Abstract

Deep Learning (DL) has become a cornerstone of modern Artificial Intelligence (AI), powering applications across healthcare, computer vision, and autonomous systems. However, executing DL inference on resource-constrained end devices—such as smartphones and IoT hardware—poses challenges due to limited computational resources, energy constraints, and real-time requirements.
This thesis addresses the optimization of DL inference on Heterogeneous Multi-Processing System-on-Chips (HMPSoCs), which integrate CPUs, GPUs, and Neural Processing Units (NPUs). It explores strategies that collaboratively utilize these processors to enhance inference efficiency in terms of latency, throughput, and power.
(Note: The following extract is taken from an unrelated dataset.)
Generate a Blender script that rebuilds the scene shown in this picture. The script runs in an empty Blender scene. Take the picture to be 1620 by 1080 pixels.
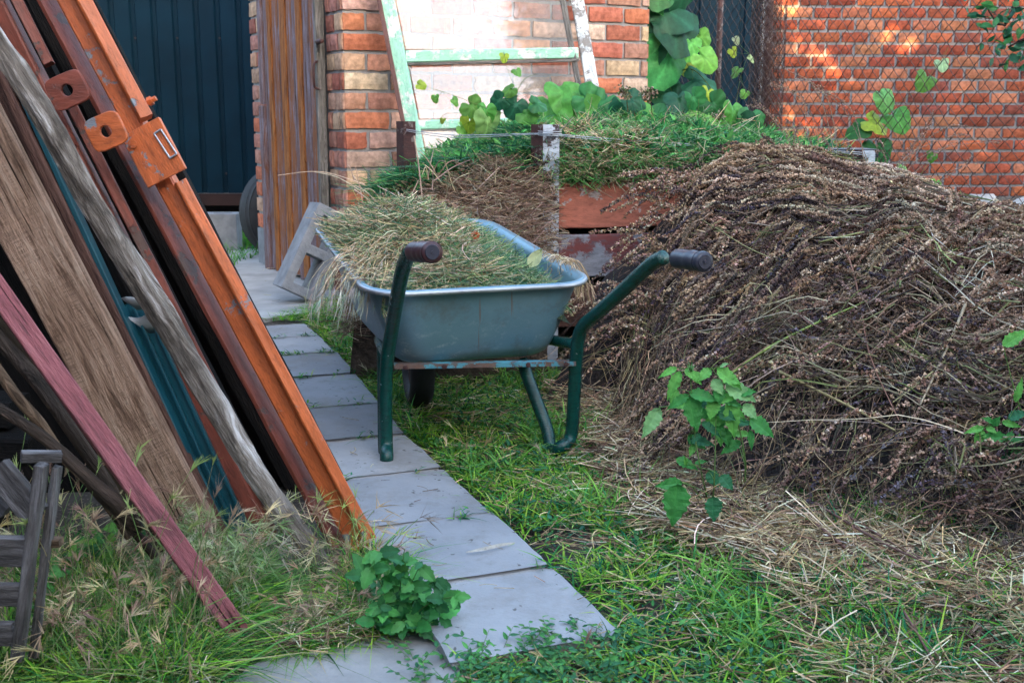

A layer-wise switching strategy is proposed to assign each layer of a DL model to the processor that minimizes inference latency, improving responsiveness for time-sensitive applications like AR/VR. To enhance power efficiency, Dynamic Voltage and Frequency Scaling (DVFS) is combined with layer-switching, ensuring performance within battery constraints. Additionally, selective quantization is introduced to leverage NPUs without sacrificing model accuracy, assigning quantized and full-precision layers to appropriate processors. For throughput, a pipelined execution approach partitions models across CPU clusters, GPUs, and NPUs to process frames concurrently, meeting high FPS demands.
As a key outcome, the ARM-CO-UP framework is developed to support profiling, processor switching, pipelining, and DVFS, enabling flexible and cooperative execution across processors.
This work contributes toward enabling efficient DL deployment on everyday devices, balancing performance, energy, and accuracy. The proposed methods and framework provide a practical foundation for continued research in efficient AI computing at the edge.